- **What you will do**:
Write out every record in full, exactly as written, please.

- **Entries provided**:
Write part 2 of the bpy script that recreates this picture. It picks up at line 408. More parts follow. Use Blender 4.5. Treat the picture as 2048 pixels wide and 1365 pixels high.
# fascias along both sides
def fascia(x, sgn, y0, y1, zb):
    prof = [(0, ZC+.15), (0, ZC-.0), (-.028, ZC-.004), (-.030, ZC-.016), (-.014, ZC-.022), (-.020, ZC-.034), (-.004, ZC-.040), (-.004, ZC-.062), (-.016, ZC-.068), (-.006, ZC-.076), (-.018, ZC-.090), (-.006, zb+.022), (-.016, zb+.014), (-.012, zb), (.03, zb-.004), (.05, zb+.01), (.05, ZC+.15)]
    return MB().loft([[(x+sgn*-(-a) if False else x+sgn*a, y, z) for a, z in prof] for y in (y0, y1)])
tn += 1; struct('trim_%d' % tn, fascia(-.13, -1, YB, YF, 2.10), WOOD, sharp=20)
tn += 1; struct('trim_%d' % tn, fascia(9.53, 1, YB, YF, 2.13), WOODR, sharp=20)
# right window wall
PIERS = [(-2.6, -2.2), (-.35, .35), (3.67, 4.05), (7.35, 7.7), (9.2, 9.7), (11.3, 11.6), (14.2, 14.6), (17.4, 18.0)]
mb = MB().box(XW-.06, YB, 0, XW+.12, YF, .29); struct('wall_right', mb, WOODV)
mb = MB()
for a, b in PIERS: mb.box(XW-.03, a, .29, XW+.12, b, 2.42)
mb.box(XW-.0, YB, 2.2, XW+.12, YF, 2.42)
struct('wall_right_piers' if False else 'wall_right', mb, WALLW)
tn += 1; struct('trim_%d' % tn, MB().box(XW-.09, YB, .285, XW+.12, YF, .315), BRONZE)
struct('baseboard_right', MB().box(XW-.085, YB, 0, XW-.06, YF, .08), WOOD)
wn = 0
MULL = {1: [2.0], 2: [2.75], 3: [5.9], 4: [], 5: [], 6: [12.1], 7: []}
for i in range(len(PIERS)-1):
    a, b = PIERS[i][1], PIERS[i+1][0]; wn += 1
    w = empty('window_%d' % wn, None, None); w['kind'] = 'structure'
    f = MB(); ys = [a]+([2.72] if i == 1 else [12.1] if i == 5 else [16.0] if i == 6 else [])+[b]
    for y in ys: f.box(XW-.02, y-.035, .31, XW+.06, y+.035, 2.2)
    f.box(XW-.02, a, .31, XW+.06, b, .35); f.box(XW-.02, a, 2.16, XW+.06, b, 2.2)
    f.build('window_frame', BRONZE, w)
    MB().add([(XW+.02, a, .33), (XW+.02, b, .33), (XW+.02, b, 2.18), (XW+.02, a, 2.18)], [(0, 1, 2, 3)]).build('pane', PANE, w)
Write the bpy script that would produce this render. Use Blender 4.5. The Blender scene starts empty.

- **Expected answer**:
Write part 2 of the bpy script that recreates this picture. It picks up at line 408. More parts follow. Use Blender 4.5. Treat the picture as 2048 pixels wide and 1365 pixels high.
# fascias along both sides
def fascia(x, sgn, y0, y1, zb):
    prof = [(0, ZC+.15), (0, ZC-.0), (-.028, ZC-.004), (-.030, ZC-.016), (-.014, ZC-.022), (-.020, ZC-.034), (-.004, ZC-.040), (-.004, ZC-.062), (-.016, ZC-.068), (-.006, ZC-.076), (-.018, ZC-.090), (-.006, zb+.022), (-.016, zb+.014), (-.012, zb), (.03, zb-.004), (.05, zb+.01), (.05, ZC+.15)]
    return MB().loft([[(x+sgn*-(-a) if False else x+sgn*a, y, z) for a, z in prof] for y in (y0, y1)])
tn += 1; struct('trim_%d' % tn, fascia(-.13, -1, YB, YF, 2.10), WOOD, sharp=20)
tn += 1; struct('trim_%d' % tn, fascia(9.53, 1, YB, YF, 2.13), WOODR, sharp=20)
# right window wall
PIERS = [(-2.6, -2.2), (-.35, .35), (3.67, 4.05), (7.35, 7.7), (9.2, 9.7), (11.3, 11.6), (14.2, 14.6), (17.4, 18.0)]
mb = MB().box(XW-.06, YB, 0, XW+.12, YF, .29); struct('wall_right', mb, WOODV)
mb = MB()
for a, b in PIERS: mb.box(XW-.03, a, .29, XW+.12, b, 2.42)
mb.box(XW-.0, YB, 2.2, XW+.12, YF, 2.42)
struct('wall_right_piers' if False else 'wall_right', mb, WALLW)
tn += 1; struct('trim_%d' % tn, MB().box(XW-.09, YB, .285, XW+.12, YF, .315), BRONZE)
struct('baseboard_right', MB().box(XW-.085, YB, 0, XW-.06, YF, .08), WOOD)
wn = 0
MULL = {1: [2.0], 2: [2.75], 3: [5.9], 4: [], 5: [], 6: [12.1], 7: []}
for i in range(len(PIERS)-1):
    a, b = PIERS[i][1], PIERS[i+1][0]; wn += 1
    w = empty('window_%d' % wn, None, None); w['kind'] = 'structure'
    f = MB(); ys = [a]+([2.72] if i == 1 else [12.1] if i == 5 else [16.0] if i == 6 else [])+[b]
    for y in ys: f.box(XW-.02, y-.035, .31, XW+.06, y+.035, 2.2)
    f.box(XW-.02, a, .31, XW+.06, b, .35); f.box(XW-.02, a, 2.16, XW+.06, b, 2.2)
    f.build('window_frame', BRONZE, w)
    MB().add([(XW+.02, a, .33), (XW+.02, b, .33), (XW+.02, b, 2.18), (XW+.02, a, 2.18)], [(0, 1, 2, 3)]).build('pane', PANE, w)
Write the bpy script that would produce this render. Use Blender 4.5. The Blender scene starts empty.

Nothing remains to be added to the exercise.